Até o discurso do diabo parece agora ressurgir, cavalgando o primeiro-ministro os prenúncios de uma crise internacional para cumprir o objetivo habitual: difundir o medo para tornar as pessoas menos exigentes e menos reivindicativas. Mais um golpe no espírito da solução política iniciada em 2015, pois a primeira vitória que se conseguiu foi quando a esperança nas novas políticas venceu o medo de quem defendia a austeridade. E até chega a faltar à verdade quando diz que, no que toca à forma de gerir o enorme problema da dívida pública, não seria possível ter acordo com os partidos à Esquerda. Ora, isso até foi conseguido no Grupo de Trabalho que o Bloco de Esquerda teve com o PS, o governo é que não quis aplicar aquilo que o próprio PS assinou.
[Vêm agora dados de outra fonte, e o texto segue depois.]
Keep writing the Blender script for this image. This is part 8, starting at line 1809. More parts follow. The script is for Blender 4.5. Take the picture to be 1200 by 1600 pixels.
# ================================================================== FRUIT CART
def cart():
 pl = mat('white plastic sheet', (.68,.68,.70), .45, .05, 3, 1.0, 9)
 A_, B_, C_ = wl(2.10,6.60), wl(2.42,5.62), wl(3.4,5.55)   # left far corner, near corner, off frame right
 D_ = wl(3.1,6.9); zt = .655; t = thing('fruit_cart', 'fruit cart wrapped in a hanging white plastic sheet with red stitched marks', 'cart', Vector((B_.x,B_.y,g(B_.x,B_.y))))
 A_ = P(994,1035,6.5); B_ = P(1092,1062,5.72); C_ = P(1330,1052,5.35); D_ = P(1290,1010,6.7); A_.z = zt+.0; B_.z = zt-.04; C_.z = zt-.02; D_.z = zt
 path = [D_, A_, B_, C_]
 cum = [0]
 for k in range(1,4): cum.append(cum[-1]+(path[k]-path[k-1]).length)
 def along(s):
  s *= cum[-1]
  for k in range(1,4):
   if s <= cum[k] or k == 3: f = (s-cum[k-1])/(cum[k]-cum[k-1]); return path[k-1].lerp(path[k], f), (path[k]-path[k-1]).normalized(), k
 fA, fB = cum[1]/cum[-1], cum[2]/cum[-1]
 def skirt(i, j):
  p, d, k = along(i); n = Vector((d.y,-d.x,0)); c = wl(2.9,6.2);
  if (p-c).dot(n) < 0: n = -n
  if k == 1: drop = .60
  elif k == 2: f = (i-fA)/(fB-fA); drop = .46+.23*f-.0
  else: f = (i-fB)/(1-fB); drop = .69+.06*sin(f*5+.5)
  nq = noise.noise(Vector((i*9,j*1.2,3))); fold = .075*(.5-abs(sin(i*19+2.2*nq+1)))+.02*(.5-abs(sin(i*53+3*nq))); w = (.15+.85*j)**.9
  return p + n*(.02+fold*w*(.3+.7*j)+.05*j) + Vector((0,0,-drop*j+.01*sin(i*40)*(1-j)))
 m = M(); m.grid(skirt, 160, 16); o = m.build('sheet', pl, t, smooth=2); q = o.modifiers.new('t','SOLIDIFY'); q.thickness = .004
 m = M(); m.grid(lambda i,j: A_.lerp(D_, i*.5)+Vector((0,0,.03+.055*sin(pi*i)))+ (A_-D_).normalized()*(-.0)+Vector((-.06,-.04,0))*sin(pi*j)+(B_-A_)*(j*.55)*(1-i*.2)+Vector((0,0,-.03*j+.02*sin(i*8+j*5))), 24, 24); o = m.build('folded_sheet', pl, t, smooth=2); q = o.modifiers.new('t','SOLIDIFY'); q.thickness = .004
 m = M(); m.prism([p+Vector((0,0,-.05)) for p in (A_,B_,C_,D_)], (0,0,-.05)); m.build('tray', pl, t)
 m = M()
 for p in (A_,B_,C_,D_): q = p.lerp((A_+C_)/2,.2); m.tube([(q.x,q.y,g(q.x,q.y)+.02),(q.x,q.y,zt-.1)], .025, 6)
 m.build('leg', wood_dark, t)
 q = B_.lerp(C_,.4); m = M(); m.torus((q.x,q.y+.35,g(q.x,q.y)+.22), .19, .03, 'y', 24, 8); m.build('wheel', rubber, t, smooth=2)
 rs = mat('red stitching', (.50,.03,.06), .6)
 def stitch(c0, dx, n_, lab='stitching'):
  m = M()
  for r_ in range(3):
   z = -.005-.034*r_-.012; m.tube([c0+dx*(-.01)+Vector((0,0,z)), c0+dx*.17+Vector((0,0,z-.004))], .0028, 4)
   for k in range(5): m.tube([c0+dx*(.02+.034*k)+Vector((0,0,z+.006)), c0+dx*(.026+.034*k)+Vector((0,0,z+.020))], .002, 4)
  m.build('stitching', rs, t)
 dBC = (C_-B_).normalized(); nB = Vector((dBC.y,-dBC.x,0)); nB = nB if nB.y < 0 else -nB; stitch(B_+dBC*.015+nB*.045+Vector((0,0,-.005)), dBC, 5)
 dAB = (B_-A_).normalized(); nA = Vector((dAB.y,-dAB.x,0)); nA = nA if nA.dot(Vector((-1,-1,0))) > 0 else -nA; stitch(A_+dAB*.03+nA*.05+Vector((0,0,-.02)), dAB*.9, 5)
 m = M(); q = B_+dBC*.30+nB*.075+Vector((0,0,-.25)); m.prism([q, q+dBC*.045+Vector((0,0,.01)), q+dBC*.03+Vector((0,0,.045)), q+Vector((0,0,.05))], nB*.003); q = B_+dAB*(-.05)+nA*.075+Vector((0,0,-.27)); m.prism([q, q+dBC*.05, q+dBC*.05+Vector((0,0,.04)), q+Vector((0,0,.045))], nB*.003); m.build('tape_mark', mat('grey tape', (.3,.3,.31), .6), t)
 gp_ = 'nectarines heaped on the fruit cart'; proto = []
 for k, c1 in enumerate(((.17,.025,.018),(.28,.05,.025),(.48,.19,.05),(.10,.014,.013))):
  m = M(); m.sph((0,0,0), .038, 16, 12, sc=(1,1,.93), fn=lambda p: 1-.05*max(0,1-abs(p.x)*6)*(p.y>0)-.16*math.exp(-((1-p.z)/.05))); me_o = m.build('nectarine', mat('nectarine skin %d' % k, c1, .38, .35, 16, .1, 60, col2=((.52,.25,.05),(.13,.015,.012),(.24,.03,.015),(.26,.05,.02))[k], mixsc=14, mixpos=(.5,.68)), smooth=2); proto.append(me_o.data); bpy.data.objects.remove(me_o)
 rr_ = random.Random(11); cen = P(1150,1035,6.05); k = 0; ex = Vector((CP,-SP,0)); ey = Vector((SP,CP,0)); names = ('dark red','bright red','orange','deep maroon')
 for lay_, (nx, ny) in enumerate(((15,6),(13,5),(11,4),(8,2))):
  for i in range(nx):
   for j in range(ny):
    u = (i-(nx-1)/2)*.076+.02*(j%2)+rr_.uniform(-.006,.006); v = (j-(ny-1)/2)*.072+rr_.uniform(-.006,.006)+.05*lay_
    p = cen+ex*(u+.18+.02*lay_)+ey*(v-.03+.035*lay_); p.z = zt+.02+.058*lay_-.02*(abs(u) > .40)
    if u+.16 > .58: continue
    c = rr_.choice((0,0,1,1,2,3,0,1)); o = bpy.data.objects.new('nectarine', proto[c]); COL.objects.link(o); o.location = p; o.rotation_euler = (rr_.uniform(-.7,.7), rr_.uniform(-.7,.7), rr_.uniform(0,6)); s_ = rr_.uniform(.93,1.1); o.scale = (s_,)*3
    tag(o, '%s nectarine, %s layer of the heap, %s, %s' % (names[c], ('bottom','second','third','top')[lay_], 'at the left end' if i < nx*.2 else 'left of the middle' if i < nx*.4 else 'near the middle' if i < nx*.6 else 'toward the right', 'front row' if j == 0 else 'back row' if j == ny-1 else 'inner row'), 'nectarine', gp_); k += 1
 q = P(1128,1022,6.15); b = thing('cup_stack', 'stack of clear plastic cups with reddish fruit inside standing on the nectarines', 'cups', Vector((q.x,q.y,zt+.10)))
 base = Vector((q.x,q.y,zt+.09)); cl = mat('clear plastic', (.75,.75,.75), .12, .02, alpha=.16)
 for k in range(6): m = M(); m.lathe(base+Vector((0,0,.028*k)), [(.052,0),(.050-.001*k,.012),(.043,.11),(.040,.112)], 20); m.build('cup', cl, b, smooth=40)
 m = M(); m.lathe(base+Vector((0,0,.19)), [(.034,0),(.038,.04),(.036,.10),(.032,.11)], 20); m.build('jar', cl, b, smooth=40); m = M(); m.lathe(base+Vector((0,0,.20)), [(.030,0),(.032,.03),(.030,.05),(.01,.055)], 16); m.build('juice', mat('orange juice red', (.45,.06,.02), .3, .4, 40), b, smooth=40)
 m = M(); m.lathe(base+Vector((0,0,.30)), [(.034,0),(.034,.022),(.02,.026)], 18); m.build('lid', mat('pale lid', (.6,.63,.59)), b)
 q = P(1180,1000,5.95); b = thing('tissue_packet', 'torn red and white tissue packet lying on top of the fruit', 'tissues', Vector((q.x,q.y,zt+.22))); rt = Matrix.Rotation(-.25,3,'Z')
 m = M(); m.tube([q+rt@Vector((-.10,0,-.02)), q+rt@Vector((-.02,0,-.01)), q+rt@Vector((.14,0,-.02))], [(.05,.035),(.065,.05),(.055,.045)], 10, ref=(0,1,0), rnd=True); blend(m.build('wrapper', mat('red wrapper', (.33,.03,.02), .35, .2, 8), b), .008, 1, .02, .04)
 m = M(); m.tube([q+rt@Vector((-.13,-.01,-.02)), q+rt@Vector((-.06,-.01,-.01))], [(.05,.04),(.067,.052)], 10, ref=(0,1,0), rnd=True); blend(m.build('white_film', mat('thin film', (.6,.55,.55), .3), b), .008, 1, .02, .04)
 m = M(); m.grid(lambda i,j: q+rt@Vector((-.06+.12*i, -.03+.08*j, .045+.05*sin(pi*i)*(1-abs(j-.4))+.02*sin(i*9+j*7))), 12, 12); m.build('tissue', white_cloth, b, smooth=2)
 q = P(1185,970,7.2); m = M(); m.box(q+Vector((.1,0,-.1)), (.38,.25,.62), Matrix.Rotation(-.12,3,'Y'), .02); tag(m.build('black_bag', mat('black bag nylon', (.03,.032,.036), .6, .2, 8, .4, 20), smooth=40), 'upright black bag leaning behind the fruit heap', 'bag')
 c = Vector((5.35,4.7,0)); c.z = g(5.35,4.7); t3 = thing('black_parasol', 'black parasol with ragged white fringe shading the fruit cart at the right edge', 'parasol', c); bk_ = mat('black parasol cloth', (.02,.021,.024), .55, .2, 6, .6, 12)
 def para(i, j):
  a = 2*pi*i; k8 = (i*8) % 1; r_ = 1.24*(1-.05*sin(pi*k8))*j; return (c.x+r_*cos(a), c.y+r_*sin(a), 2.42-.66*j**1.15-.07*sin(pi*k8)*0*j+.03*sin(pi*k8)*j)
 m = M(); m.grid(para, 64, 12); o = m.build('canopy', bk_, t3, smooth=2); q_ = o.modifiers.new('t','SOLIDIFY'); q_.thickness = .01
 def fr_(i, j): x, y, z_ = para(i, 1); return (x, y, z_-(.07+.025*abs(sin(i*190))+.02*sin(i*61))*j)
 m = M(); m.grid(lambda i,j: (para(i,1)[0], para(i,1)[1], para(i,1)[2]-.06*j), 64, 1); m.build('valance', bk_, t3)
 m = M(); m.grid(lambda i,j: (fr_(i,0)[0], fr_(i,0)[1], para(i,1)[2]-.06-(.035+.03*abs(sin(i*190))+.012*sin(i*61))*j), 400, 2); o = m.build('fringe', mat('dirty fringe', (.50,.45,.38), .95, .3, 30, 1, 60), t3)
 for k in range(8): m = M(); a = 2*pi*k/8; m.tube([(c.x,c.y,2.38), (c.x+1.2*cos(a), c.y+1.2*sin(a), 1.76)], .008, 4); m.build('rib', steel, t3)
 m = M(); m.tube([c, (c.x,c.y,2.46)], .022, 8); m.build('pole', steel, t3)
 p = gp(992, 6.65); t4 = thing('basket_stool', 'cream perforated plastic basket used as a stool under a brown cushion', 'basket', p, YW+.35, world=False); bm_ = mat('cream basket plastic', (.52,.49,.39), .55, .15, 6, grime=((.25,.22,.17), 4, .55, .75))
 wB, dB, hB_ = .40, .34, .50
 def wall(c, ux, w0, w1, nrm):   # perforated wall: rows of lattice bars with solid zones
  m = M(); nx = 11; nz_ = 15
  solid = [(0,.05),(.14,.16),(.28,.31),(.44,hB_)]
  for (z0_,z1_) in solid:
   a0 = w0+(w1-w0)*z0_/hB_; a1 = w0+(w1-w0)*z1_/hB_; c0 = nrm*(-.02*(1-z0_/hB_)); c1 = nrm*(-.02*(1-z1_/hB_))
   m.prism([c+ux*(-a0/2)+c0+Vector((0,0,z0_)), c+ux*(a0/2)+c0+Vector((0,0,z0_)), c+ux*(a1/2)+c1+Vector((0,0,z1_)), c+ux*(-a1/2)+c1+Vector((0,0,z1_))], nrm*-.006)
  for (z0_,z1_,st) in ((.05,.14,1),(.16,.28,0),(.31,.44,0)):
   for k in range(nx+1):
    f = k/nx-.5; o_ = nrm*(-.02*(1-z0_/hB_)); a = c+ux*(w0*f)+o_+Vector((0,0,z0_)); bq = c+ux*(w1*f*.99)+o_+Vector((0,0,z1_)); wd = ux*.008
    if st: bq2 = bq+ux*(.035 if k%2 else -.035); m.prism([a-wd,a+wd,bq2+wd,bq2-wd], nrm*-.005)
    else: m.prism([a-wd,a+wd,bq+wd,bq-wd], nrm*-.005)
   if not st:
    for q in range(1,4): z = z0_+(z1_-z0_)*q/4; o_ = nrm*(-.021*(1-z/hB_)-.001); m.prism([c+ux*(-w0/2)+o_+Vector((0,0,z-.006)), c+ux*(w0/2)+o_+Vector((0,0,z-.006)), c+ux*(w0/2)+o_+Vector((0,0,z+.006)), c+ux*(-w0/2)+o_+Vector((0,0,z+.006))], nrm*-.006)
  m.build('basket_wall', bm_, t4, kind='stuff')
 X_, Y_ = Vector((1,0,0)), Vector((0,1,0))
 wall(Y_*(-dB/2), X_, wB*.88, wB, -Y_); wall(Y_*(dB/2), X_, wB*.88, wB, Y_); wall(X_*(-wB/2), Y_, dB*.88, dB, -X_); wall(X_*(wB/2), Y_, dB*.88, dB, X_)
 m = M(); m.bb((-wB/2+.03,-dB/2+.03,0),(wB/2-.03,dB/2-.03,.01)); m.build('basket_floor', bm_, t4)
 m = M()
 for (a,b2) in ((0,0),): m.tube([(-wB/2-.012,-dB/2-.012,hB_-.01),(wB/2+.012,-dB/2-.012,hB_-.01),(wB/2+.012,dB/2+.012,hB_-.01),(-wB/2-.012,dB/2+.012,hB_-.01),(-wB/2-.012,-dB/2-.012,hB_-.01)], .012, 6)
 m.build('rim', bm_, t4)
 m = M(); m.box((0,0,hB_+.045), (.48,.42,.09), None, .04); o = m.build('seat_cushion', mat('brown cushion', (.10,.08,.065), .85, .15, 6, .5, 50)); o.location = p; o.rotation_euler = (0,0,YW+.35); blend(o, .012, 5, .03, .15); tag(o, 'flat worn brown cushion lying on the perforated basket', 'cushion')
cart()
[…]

Ainda precisa de mais exemplos para aceitar que a agulha mudou? Há um que é lapidar: perguntaram a António Costa quem era o seu maior adversário, se o PSD ou o Bloco de Esquerda, e o primeiro-ministro fugiu à pergunta. Um dos parceiros passou rapidamente a adversário porque se coloca como o grande entrave a essa maioria absoluta.
Esta reta final está a mostrar que o PS vê a “geringonça” como uma camisa de forças da qual se quer ver livre. Não gostou de ter de negociar com os partidos à Esquerda para aumentar salários e pensões, combater a precariedade ou redistribuir melhor a riqueza? Será dessas medidas de justiça na economia que quer fugir para a maioria absoluta?
O que vale é que, em democracia, não são os políticos que escolhem os vencedores, é o povo que decide em quem vai votar. Assim foi em 2015 e assim será agora.